Los grupos redactaron un informe y cada grupo señaló algún importante desafío espiritual o moral: “Necesitamos desafiar a nuestra sociedad hacia más justicia”. “Necesitamos desafiar al mundo a tener verdadera fe y no confundir la palabra de Dios con sus propios deseos”. “Necesitamos desafiar a nuestro mundo hacia una ética sexual más responsable. Hemos perdido nuestro camino!”. Admirables, necesarios desafíos todos ellos. Pero ningún grupo volvió y dijo: “¡Necesitamos desafiar al mundo a recibir el consuelo de Dios!” Por supuesto, hay a nuestro alrededor mucha injusticia, violencia, racismo, sexismo, avaricia, egoísmo, irresponsabilidad sexual y fe egoísta; pero la mayoría de los adultos de nuestro mundo está también viviendo con mucho dolor, ansiedad, desánimo, fracaso, depresión y culpa no resuelta. Dondequiera que miráis, veis corazones duros. Además, tanta gente que vive con daño y desánimo no ve a Dios y la Iglesia como una respuesta a su dolor, sino más bien como de alguna manera parte de su causa.
Así, nuestras Iglesias, al predicar la palabra de Dios, necesita primero asegurar al mundo el amor de Dios, el interés de Dios y el perdón de Dios. Antes de hacer ninguna otra cosa, la palabra de Dios debe consolarnos; en verdad, ser la última fuente de toda confortación. Sólo cuando el mundo conozca el consuelo de Dios, aceptará el consecuente desafío.
Y ese desafío, entre otros, es entonces hacer sitio a Cristo en la posada, esto es, abrir nuestros corazones, nuestros hogares y nuestro mundo como lugares a donde Cristo puede venir y vivir. Desde la nada despreciable distancia de dos mil años, hacemos demasiado fácilmente un juicio mordaz sobre la gente que vivía en el tiempo del nacimiento de Jesús, por no lograr reconocer aquello de lo que María y José eran portadores, por no proporcionar un lugar adecuado para que Jesús naciera y por no reconocerlo después como Mesías. ¿Cómo pudieron ser tan ciegos? Pero ese mismo juicio se está haciendo siempre de nosotros. Nosotros tampoco hacemos sitio en nuestras propias posadas.
Cuando una nueva persona nace en este mundo, ocupa un espacio donde antes no había nadie. A veces esa nueva persona es cálidamente acogida, y se crea al instante un espacio agradable y cordial; entonces todos los que están junto a él se encuentran felices por esta nueva venida. Pero no siempre es ese el caso; a veces, como en el caso de Jesús, no hay espacio creado para que la nueva persona entre en el mundo, y su presencia es mal acogida.
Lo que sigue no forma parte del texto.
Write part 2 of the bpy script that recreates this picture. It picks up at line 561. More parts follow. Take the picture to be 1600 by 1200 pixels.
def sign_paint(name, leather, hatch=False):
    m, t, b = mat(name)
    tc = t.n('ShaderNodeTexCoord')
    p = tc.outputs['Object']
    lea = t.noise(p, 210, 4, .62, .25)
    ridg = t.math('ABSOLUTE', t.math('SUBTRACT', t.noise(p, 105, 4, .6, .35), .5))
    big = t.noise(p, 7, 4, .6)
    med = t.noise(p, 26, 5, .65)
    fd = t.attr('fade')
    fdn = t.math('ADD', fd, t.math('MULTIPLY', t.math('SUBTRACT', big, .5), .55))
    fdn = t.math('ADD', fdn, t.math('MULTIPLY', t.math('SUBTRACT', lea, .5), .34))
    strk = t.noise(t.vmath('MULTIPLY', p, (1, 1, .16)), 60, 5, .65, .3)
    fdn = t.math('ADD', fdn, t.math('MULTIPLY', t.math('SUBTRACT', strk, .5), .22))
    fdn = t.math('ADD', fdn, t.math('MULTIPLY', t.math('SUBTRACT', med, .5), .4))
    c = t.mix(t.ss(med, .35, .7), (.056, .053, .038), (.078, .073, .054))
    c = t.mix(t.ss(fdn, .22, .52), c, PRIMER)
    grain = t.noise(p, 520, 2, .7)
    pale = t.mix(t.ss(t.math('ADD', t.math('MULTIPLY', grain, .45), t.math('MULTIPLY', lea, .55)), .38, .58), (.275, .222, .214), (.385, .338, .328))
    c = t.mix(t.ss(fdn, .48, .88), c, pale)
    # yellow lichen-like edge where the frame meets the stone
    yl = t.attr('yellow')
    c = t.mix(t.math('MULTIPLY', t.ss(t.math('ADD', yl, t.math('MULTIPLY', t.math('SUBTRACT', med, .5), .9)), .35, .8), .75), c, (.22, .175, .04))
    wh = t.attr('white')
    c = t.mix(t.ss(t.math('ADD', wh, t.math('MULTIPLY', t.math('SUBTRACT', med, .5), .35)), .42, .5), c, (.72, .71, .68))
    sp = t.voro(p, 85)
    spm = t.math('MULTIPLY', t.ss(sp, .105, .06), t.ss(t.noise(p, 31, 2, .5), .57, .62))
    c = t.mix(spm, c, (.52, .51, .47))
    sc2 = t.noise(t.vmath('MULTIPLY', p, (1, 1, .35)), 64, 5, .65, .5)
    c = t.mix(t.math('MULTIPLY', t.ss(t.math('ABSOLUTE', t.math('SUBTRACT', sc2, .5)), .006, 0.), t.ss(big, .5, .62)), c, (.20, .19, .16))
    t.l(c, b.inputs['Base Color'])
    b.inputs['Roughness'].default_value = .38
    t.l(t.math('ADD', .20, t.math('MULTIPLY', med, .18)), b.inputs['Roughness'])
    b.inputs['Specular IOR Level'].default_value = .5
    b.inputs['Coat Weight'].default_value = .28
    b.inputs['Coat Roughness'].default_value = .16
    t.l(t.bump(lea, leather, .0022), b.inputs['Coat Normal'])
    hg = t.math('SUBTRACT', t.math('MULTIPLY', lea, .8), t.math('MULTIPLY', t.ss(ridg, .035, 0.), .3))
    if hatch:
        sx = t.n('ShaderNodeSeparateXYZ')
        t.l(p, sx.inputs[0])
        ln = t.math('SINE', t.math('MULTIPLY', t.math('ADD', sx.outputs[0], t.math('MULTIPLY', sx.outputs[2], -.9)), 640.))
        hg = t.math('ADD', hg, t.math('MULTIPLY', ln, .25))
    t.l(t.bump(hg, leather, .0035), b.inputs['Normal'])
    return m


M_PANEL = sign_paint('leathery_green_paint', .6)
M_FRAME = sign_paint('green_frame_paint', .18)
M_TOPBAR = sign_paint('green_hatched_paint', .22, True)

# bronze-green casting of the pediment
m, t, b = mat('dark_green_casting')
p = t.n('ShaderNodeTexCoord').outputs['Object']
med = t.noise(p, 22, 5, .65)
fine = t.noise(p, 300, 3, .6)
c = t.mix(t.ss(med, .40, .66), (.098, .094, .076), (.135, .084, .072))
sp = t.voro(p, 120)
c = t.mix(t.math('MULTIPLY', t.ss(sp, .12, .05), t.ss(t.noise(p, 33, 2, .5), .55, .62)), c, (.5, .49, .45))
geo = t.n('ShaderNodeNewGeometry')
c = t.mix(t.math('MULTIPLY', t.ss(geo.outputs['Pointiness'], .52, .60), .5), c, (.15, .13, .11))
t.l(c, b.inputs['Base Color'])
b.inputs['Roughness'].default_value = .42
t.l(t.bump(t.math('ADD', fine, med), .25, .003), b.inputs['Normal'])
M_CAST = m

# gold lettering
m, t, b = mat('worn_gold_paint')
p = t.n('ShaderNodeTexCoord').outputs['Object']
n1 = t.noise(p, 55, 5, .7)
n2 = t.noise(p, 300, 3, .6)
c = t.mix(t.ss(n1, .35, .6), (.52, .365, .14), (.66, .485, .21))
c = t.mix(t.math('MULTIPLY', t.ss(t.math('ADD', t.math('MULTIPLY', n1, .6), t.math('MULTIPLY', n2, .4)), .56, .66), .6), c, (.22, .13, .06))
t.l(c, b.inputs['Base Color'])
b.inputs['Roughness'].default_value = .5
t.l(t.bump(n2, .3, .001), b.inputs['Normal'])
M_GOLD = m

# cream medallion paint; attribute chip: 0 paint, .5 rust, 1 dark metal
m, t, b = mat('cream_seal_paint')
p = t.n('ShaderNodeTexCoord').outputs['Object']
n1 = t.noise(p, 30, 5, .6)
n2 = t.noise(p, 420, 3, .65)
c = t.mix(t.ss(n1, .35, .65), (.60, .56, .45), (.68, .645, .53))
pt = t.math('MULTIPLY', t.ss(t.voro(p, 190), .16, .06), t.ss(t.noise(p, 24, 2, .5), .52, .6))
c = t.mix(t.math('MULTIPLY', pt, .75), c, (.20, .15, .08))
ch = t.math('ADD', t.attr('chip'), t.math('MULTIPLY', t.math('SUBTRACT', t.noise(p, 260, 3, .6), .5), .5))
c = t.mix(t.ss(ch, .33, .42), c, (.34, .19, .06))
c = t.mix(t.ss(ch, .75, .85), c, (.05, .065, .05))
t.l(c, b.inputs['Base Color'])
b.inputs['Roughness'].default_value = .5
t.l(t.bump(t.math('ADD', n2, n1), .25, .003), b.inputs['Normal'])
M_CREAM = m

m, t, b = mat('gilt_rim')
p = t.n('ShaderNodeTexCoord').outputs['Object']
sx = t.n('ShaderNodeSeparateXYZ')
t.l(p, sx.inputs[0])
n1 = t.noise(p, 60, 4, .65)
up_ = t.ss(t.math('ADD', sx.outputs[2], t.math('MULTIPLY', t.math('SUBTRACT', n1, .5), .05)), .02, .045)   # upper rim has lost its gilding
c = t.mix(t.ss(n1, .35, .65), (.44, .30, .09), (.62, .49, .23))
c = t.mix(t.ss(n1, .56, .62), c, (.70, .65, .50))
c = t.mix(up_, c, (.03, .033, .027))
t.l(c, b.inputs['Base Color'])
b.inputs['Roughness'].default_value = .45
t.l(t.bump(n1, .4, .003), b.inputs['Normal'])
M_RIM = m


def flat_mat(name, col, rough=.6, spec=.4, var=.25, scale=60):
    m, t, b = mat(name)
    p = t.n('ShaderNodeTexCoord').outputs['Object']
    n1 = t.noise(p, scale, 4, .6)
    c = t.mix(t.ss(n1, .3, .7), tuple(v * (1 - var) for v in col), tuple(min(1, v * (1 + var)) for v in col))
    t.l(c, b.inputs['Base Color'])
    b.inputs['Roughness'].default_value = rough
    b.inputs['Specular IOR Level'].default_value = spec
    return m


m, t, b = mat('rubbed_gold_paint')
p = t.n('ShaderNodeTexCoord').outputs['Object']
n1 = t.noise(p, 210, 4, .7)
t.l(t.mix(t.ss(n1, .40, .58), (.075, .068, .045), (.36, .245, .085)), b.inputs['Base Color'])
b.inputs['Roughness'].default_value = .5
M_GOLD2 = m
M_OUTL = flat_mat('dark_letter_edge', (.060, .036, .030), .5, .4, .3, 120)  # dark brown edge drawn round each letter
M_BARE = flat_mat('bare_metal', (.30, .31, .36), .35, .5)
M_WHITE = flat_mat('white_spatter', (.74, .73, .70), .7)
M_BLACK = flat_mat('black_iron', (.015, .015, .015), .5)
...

Hoy vemos esto (lo cual constituirá un juicio sobre nuestra generación) en la resistencia, existente casi en todo el mundo, a acoger a los nuevos inmigrantes, a hacerles sitio en la posada. Naciones Unidas estima que hoy día hay 19’5 millones de refugiados en el mundo, personas a las que nadie acogerá. ¿Por qué no? No somos mala gente, y la mayoría de las veces somos capaces de ser maravillosamente generosos. Pero dejar a esta riada de inmigrantes entrar en nuestras vidas nos estorbaría. Nuestras vidas tendrían que cambiar. Perderíamos algunas de nuestras actuales comodidades, muchas de nuestras viejas familiaridades y algunas de nuestras seguridades.
No somos mala gente, ni fuimos aquellos posaderos de hace dos mil años que, no reconociendo lo que se estaba desarrollando en inculpable ignorancia, despacharon a María y José. Siempre he alimentado una secreta simpatía por ellos. Tal vez porque estoy aún, sin saberlo, haciendo exactamente lo que ellos hicieron. A un amigo mío le gusta decir: “Estoy en contra de que se permita entrar a más inmigrantes… ahora que nosotros estamos dentro”.
La paz de Cristo, el mensaje dado en el nacimiento de Cristo y las torcidas circunstancias de su nacimiento, si son entendidas, no pueden sino perturbarnos. Que nos traigan también profunda consolación.